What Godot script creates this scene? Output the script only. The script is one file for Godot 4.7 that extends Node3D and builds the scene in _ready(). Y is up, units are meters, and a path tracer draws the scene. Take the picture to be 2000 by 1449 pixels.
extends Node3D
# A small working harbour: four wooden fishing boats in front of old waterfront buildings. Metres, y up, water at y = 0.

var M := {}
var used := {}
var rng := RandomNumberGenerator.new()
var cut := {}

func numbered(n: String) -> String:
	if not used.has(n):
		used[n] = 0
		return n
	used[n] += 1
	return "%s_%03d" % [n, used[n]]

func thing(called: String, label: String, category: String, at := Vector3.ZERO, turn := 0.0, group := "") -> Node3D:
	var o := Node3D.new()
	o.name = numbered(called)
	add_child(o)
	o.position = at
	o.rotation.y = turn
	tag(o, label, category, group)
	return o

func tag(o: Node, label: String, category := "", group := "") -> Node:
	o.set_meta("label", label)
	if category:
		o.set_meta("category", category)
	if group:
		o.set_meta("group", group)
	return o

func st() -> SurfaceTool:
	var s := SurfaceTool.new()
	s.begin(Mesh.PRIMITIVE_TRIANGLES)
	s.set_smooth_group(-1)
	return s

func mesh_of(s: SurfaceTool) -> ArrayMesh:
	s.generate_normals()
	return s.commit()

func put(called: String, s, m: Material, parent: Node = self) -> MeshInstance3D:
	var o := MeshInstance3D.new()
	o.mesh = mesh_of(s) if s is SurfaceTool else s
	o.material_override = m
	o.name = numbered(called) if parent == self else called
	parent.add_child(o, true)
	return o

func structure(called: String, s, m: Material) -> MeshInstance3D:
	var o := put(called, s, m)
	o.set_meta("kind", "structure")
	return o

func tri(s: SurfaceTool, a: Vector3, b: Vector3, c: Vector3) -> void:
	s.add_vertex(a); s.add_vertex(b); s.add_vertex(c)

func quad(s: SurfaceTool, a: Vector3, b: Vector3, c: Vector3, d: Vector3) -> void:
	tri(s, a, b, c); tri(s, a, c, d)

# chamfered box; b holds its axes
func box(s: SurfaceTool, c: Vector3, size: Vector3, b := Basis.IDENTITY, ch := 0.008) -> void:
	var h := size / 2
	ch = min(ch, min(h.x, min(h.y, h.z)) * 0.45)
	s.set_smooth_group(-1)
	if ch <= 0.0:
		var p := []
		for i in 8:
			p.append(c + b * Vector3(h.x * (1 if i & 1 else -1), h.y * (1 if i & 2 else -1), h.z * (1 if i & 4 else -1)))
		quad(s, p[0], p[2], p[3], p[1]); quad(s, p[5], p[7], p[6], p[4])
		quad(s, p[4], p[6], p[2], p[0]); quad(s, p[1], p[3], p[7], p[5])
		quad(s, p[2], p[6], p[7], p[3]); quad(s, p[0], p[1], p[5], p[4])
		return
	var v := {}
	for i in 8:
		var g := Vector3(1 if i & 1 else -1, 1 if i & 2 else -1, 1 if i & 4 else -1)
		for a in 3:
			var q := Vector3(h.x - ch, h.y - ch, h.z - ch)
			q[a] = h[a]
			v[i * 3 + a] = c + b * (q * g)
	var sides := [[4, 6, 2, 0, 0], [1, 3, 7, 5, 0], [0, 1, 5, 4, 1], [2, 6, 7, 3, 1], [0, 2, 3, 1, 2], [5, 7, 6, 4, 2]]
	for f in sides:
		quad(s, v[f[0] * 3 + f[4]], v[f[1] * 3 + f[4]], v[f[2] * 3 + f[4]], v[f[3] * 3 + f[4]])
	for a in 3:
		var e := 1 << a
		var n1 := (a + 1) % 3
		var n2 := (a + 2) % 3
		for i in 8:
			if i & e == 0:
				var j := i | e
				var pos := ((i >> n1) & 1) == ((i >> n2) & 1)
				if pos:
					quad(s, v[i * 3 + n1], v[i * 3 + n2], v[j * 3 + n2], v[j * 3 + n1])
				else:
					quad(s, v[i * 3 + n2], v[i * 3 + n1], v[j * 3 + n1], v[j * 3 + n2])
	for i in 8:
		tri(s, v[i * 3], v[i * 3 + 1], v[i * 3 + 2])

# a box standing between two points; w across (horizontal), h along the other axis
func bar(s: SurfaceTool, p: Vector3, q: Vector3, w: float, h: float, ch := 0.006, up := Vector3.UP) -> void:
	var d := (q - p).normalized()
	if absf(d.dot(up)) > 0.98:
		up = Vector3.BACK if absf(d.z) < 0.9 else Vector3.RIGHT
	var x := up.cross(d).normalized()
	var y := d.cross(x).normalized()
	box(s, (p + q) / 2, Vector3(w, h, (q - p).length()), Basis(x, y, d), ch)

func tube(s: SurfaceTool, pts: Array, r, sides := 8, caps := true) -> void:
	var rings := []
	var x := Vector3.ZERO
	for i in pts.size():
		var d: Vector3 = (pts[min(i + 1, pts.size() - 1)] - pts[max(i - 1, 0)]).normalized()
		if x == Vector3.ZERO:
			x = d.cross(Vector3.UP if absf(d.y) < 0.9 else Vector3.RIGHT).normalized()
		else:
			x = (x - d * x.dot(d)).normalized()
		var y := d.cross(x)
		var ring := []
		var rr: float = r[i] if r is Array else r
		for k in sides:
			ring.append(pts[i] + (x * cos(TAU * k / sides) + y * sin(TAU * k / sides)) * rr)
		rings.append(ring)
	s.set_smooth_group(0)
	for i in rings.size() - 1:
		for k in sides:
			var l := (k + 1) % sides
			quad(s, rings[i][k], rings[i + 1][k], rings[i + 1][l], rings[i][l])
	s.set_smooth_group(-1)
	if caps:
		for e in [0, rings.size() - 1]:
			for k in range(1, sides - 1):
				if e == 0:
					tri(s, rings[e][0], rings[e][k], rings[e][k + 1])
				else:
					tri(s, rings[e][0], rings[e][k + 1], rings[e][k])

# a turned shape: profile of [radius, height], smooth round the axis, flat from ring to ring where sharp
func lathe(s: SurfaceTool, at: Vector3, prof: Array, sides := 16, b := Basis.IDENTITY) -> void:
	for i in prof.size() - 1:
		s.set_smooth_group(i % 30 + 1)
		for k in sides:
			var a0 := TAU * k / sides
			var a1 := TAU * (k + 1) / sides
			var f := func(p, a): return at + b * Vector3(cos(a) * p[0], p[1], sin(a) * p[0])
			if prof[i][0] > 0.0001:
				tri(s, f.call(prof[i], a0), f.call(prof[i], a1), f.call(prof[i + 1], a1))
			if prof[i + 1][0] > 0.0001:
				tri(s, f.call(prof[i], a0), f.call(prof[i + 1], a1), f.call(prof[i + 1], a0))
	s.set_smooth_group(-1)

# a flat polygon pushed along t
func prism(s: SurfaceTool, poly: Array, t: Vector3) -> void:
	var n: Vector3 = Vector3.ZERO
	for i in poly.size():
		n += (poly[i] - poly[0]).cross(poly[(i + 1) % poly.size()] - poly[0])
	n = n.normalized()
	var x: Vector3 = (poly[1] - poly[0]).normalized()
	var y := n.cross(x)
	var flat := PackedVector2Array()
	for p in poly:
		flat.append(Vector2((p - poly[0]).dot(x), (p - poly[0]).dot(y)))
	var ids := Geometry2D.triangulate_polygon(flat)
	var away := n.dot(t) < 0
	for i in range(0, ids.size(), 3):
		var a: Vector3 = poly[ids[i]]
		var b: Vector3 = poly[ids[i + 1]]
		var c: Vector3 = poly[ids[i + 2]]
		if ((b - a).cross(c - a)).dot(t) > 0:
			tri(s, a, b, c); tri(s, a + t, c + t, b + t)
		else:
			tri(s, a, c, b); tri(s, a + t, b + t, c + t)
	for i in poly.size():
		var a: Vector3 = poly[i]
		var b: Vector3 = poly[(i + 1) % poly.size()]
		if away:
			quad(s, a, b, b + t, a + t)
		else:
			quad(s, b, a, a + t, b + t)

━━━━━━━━

What is asked:
Go through the listing above and list every line that has the word "extends".

Written reply:
What Godot script creates this scene? Output the script only. The script is one file for Godot 4.7 that extends Node3D and builds the scene in _ready(). Y is up, units are meters, and a path tracer draws the scene. Take the picture to be 2000 by 1449 pixels.
extends Node3D